* [Problem statement]: Set down the material below word for word, excluding the pictures.

* [Information provided]:
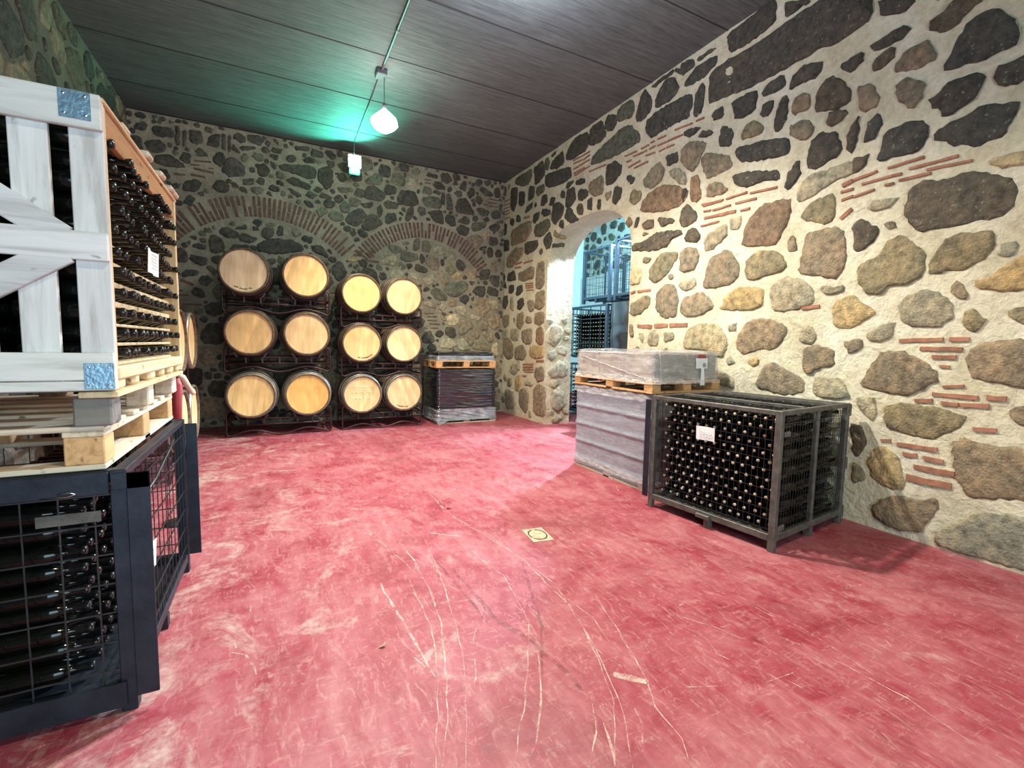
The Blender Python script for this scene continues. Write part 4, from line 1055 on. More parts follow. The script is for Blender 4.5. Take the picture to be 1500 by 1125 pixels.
def barrel_proto(L, rb, rh, ri, tone, galv=False, writing=None, idx=0):
    """barrel along +y, front head near y=0; r bilge rb, chime rh, head ri"""
    r = empty('oak_barrel', (0, 0, 0), 'oak barrel', 'barrel')
    m = MB(); m.smooth = True
    prof = [(ri - .004, .030), (ri, .002), (ri + .006, 0), (rh, 0)]
    for k in range(1, 24):
        t = k / 24; prof.append((rh + (rb - rh) * math.sin(PI * t) ** .85, L * t))
    prof += [(rh, L), (ri, L), (ri - .004, L - .03)]
    n = 40; RR = []
    m.lathe(prof, n, 'y')
    # stave tone per vertex
    m.c = [tuple(x * (1.0 + .25 * math.sin(int(math.atan2(v[2], v[0]) / (2 * PI) * 26) * 2.3)) for x in (1, 1, 1)) for v in m.v]
    m.build('stave_body', M['stave'], r)
    pl = 9; K = 18; R = Matrix.Rotation(random.uniform(-.5, .5), 4, 'Y')
    for (y, sgn) in ((.026, -1), (L - .026, 1)):
        hm = MB()
        for p in range(pl):
            a = -ri + 2 * ri * p / pl; b = -ri + 2 * ri * (p + 1) / pl
            q = random.uniform(.86, 1.1); hm.col = (tone[0] * q, tone[1] * q, tone[2] * q * random.uniform(.93, 1))
            vs = []
            rr = ri - .002
            for i in range(K + 1):
                x = a + (b - a) * i / K; x = max(-rr, min(rr, x)); z = math.sqrt(max(0, rr * rr - x * x))
                yy = y + (.0012 if i in (0, K) else 0) * (-sgn)
                vs += [(x, yy, -z), (x, yy, z)]
            fs = [(2 * i, 2 * i + 2, 2 * i + 3, 2 * i + 1) if sgn < 0 else (2 * i, 2 * i + 1, 2 * i + 3, 2 * i + 2) for i in range(K)]
            hm.add(vs, fs)
        hm.v = [tuple(R @ Vector(v)) for v in hm.v]
        hm.build('head', M['head'], r)
    def hoop(t0, t1, mat, name='hoop'):
        q = MB(); q.smooth = True
        def rad(t): return (rh + (rb - rh) * math.sin(PI * t) ** .85) if 0 < t < 1 else rh
        a, b = rad(t0) + .0035, rad(t1) + .0035
        q.lathe([(a - .004, L * t0), (a, L * t0), ((a + b) / 2 + .0005, L * (t0 + t1) / 2), (b, L * t1), (b - .004, L * t1)], n, 'y')
        q.build(name, M[mat], r)
    hg = 'hoopg' if galv else 'hoop'
    for (a, b) in ((.004, .050), (.10, .14), (.27, .31), (.69, .73), (.86, .90), (.95, .996)):
        hoop(a, b, hg)
    q = MB(); q.lathe([(.026, rb - .004), (.024, rb + .012), (0, rb + .012)], 14, 'z', Matrix.Translation((0, L / 2, 0)))
    q.build('bung', M['cork'], r)
    if writing:
        q = MB(); rw = random.Random(40 + idx)
        if writing == 'chalk':
            for row in range(3):
                z = ri * (.42 - row * .32); x = -ri * .55
                while x < ri * .5:
                    pts = [(x + k * .009, .0235, z + rw.uniform(-.02, .02) * (1.0 if row else .35)) for k in range(5)]
                    q.tube(pts, .0022, 4); x += .055
            o = q.build('chalk_writing', M['chalk'], r); o['label'] = 'white chalk scribble'
        else:
            a0 = -PI / 2 + (.2 if writing == 'stampr' else -.05)
            for i in range(13):
                a = a0 + (i - 6) * .075; rr = ri * .84
                if rw.random() < .2: continue
                x, z = rr * math.cos(a), rr * math.sin(a)
                q.bar((x - .010, .0235, z + rw.uniform(-.006, .006)), (x + .010, .0235, z + rw.uniform(-.008, .008)), .003, rw.uniform(.006, .014), up=(0, 0, 1))
            o = q.build('stamp_mark', M['black'], r); o['label'] = 'dark stamped lettering along the lower edge'
    return r


def m_head():
    t = NT('pale_oak_head'); v = t.coord((14, 6, 1.4)); f = t.noise(v, 2.0, 6, .6, .5); g = t.noise(t.coord(), 4, 4, .6)
    c = t.mixc(t.vcol(), t.ramp(f, [(.3, (.86, .83, .78)), (.7, (1.12, 1.12, 1.12))]), 1, 'MULTIPLY')
    c = t.mixc(c, t.ramp(g, [(.3, (.82, .76, .66)), (.6, (1.05, 1.05, 1.05))]), .7, 'MULTIPLY')
    t.set(Base_Color=c, Roughness=.6); t.bump(f, .1, .002); return t.m


M['head'] = m_head()
M['chalk'] = m_plain('white_chalk', (.85, .85, .8), .9)


def rack_level(name, cx, y0, y1, zc, pitch, rb, low, label, group, rz=0.0, origin=None, rh=.31):
    """steel tube rack under one pair of barrels; zc = barrel axis height, low = bottom of the rack"""
    r = empty(name, (cx, y0, low), label, 'barrel rack', group, rz)
    hw = pitch * .94; s = rb / .35; T = .013 * s
    zt = zc - low
    rail = zt - rb * .93 - T
    D = y1 - y0
    for yy in (0, D):
        m = MB()
        # outer loop: rounded sides, wavy saddle along the bottom
        def loop():
            p = []; c = .05; top = zt - .20 * s
            p += [(-hw + c + .03, top), (-hw + c, top), (-hw + .012, top - .015), (-hw, top - c)]
            p += [(-hw, top - (top - .04) * k / 5) for k in range(1, 5)]
            p += [(-hw, .05), (-hw + .012, .03), (-hw + .05, .016)]
            for k in range(1, 24):
                x = -hw + .05 + (2 * hw - .1) * k / 24
                ww = abs(math.sin(PI * (x + pitch) / pitch)) if False else (.5 - .5 * math.cos(2 * PI * (x + pitch) / pitch))
                p.append((x, .016 + .075 * s * ww))
            p += [(hw - .05, .016), (hw - .012, .03), (hw, .05)]
            p += [(hw, .04 + (top - .04) * k / 5) for k in range(1, 5)]
            p += [(hw, top - c), (hw - .012, top - .015), (hw - c, top), (hw - c - .03, top)]
            return p
        m.tube([(x, yy, z) for x, z in loop()], T, 8)
        m.build('end_loop', M['rack'], r)
        for zz in (rail, rail - .085 * s):
            m = MB(); m.tube([(-hw, yy, zz), (hw, yy, zz)], T * .9, 8); m.build('cross_rail', M['rack'], r)
        for x in (-hw * .62, -hw * .32, 0, hw * .32, hw * .62):
            m = MB(); m.bar((x, yy, rail - .085 * s), (x, yy, rail), T * 1.5); m.build('rail_stub', M['rack'], r)
        for sx in (-1, 1):
            for q in (-1, 1):
                m = MB(); m.bar((sx * pitch / 2 + q * .16 * s, yy, rail), (sx * pitch / 2 + q * .20 * s, yy, rail + .06 * s), T * 2.2, T * 1.6); m.build('cradle', M['rack'], r)
    for sx, zz in ((-1, rail), (1, rail), (-1, .05), (1, .05)):
        m = MB(); m.tube([(sx * hw, 0, zz), (sx * hw, D, zz)], T, 8); m.build('side_rail', M['rack'], r)
    m = MB(); m.tube([(0, 0, rail - .04), (0, D, rail - .04)], T, 8); m.build('centre_rail', M['rack'], r)
    return r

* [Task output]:
The Blender Python script for this scene continues. Write part 4, from line 1055 on. More parts follow. The script is for Blender 4.5. Take the picture to be 1500 by 1125 pixels.
def barrel_proto(L, rb, rh, ri, tone, galv=False, writing=None, idx=0):
    """barrel along +y, front head near y=0; r bilge rb, chime rh, head ri"""
    r = empty('oak_barrel', (0, 0, 0), 'oak barrel', 'barrel')
    m = MB(); m.smooth = True
    prof = [(ri - .004, .030), (ri, .002), (ri + .006, 0), (rh, 0)]
    for k in range(1, 24):
        t = k / 24; prof.append((rh + (rb - rh) * math.sin(PI * t) ** .85, L * t))
    prof += [(rh, L), (ri, L), (ri - .004, L - .03)]
    n = 40; RR = []
    m.lathe(prof, n, 'y')
    # stave tone per vertex
    m.c = [tuple(x * (1.0 + .25 * math.sin(int(math.atan2(v[2], v[0]) / (2 * PI) * 26) * 2.3)) for x in (1, 1, 1)) for v in m.v]
    m.build('stave_body', M['stave'], r)
    pl = 9; K = 18; R = Matrix.Rotation(random.uniform(-.5, .5), 4, 'Y')
    for (y, sgn) in ((.026, -1), (L - .026, 1)):
        hm = MB()
        for p in range(pl):
            a = -ri + 2 * ri * p / pl; b = -ri + 2 * ri * (p + 1) / pl
            q = random.uniform(.86, 1.1); hm.col = (tone[0] * q, tone[1] * q, tone[2] * q * random.uniform(.93, 1))
            vs = []
            rr = ri - .002
            for i in range(K + 1):
                x = a + (b - a) * i / K; x = max(-rr, min(rr, x)); z = math.sqrt(max(0, rr * rr - x * x))
                yy = y + (.0012 if i in (0, K) else 0) * (-sgn)
                vs += [(x, yy, -z), (x, yy, z)]
            fs = [(2 * i, 2 * i + 2, 2 * i + 3, 2 * i + 1) if sgn < 0 else (2 * i, 2 * i + 1, 2 * i + 3, 2 * i + 2) for i in range(K)]
            hm.add(vs, fs)
        hm.v = [tuple(R @ Vector(v)) for v in hm.v]
        hm.build('head', M['head'], r)
    def hoop(t0, t1, mat, name='hoop'):
        q = MB(); q.smooth = True
        def rad(t): return (rh + (rb - rh) * math.sin(PI * t) ** .85) if 0 < t < 1 else rh
        a, b = rad(t0) + .0035, rad(t1) + .0035
        q.lathe([(a - .004, L * t0), (a, L * t0), ((a + b) / 2 + .0005, L * (t0 + t1) / 2), (b, L * t1), (b - .004, L * t1)], n, 'y')
        q.build(name, M[mat], r)
    hg = 'hoopg' if galv else 'hoop'
    for (a, b) in ((.004, .050), (.10, .14), (.27, .31), (.69, .73), (.86, .90), (.95, .996)):
        hoop(a, b, hg)
    q = MB(); q.lathe([(.026, rb - .004), (.024, rb + .012), (0, rb + .012)], 14, 'z', Matrix.Translation((0, L / 2, 0)))
    q.build('bung', M['cork'], r)
    if writing:
        q = MB(); rw = random.Random(40 + idx)
        if writing == 'chalk':
            for row in range(3):
                z = ri * (.42 - row * .32); x = -ri * .55
                while x < ri * .5:
                    pts = [(x + k * .009, .0235, z + rw.uniform(-.02, .02) * (1.0 if row else .35)) for k in range(5)]
                    q.tube(pts, .0022, 4); x += .055
            o = q.build('chalk_writing', M['chalk'], r); o['label'] = 'white chalk scribble'
        else:
            a0 = -PI / 2 + (.2 if writing == 'stampr' else -.05)
            for i in range(13):
                a = a0 + (i - 6) * .075; rr = ri * .84
                if rw.random() < .2: continue
                x, z = rr * math.cos(a), rr * math.sin(a)
                q.bar((x - .010, .0235, z + rw.uniform(-.006, .006)), (x + .010, .0235, z + rw.uniform(-.008, .008)), .003, rw.uniform(.006, .014), up=(0, 0, 1))
            o = q.build('stamp_mark', M['black'], r); o['label'] = 'dark stamped lettering along the lower edge'
    return r


def m_head():
    t = NT('pale_oak_head'); v = t.coord((14, 6, 1.4)); f = t.noise(v, 2.0, 6, .6, .5); g = t.noise(t.coord(), 4, 4, .6)
    c = t.mixc(t.vcol(), t.ramp(f, [(.3, (.86, .83, .78)), (.7, (1.12, 1.12, 1.12))]), 1, 'MULTIPLY')
    c = t.mixc(c, t.ramp(g, [(.3, (.82, .76, .66)), (.6, (1.05, 1.05, 1.05))]), .7, 'MULTIPLY')
    t.set(Base_Color=c, Roughness=.6); t.bump(f, .1, .002); return t.m


M['head'] = m_head()
M['chalk'] = m_plain('white_chalk', (.85, .85, .8), .9)


def rack_level(name, cx, y0, y1, zc, pitch, rb, low, label, group, rz=0.0, origin=None, rh=.31):
    """steel tube rack under one pair of barrels; zc = barrel axis height, low = bottom of the rack"""
    r = empty(name, (cx, y0, low), label, 'barrel rack', group, rz)
    hw = pitch * .94; s = rb / .35; T = .013 * s
    zt = zc - low
    rail = zt - rb * .93 - T
    D = y1 - y0
    for yy in (0, D):
        m = MB()
        # outer loop: rounded sides, wavy saddle along the bottom
        def loop():
            p = []; c = .05; top = zt - .20 * s
            p += [(-hw + c + .03, top), (-hw + c, top), (-hw + .012, top - .015), (-hw, top - c)]
            p += [(-hw, top - (top - .04) * k / 5) for k in range(1, 5)]
            p += [(-hw, .05), (-hw + .012, .03), (-hw + .05, .016)]
            for k in range(1, 24):
                x = -hw + .05 + (2 * hw - .1) * k / 24
                ww = abs(math.sin(PI * (x + pitch) / pitch)) if False else (.5 - .5 * math.cos(2 * PI * (x + pitch) / pitch))
                p.append((x, .016 + .075 * s * ww))
            p += [(hw - .05, .016), (hw - .012, .03), (hw, .05)]
            p += [(hw, .04 + (top - .04) * k / 5) for k in range(1, 5)]
            p += [(hw, top - c), (hw - .012, top - .015), (hw - c, top), (hw - c - .03, top)]
            return p
        m.tube([(x, yy, z) for x, z in loop()], T, 8)
        m.build('end_loop', M['rack'], r)
        for zz in (rail, rail - .085 * s):
            m = MB(); m.tube([(-hw, yy, zz), (hw, yy, zz)], T * .9, 8); m.build('cross_rail', M['rack'], r)
        for x in (-hw * .62, -hw * .32, 0, hw * .32, hw * .62):
            m = MB(); m.bar((x, yy, rail - .085 * s), (x, yy, rail), T * 1.5); m.build('rail_stub', M['rack'], r)
        for sx in (-1, 1):
            for q in (-1, 1):
                m = MB(); m.bar((sx * pitch / 2 + q * .16 * s, yy, rail), (sx * pitch / 2 + q * .20 * s, yy, rail + .06 * s), T * 2.2, T * 1.6); m.build('cradle', M['rack'], r)
    for sx, zz in ((-1, rail), (1, rail), (-1, .05), (1, .05)):
        m = MB(); m.tube([(sx * hw, 0, zz), (sx * hw, D, zz)], T, 8); m.build('side_rail', M['rack'], r)
    m = MB(); m.tube([(0, 0, rail - .04), (0, D, rail - .04)], T, 8); m.build('centre_rail', M['rack'], r)
    return r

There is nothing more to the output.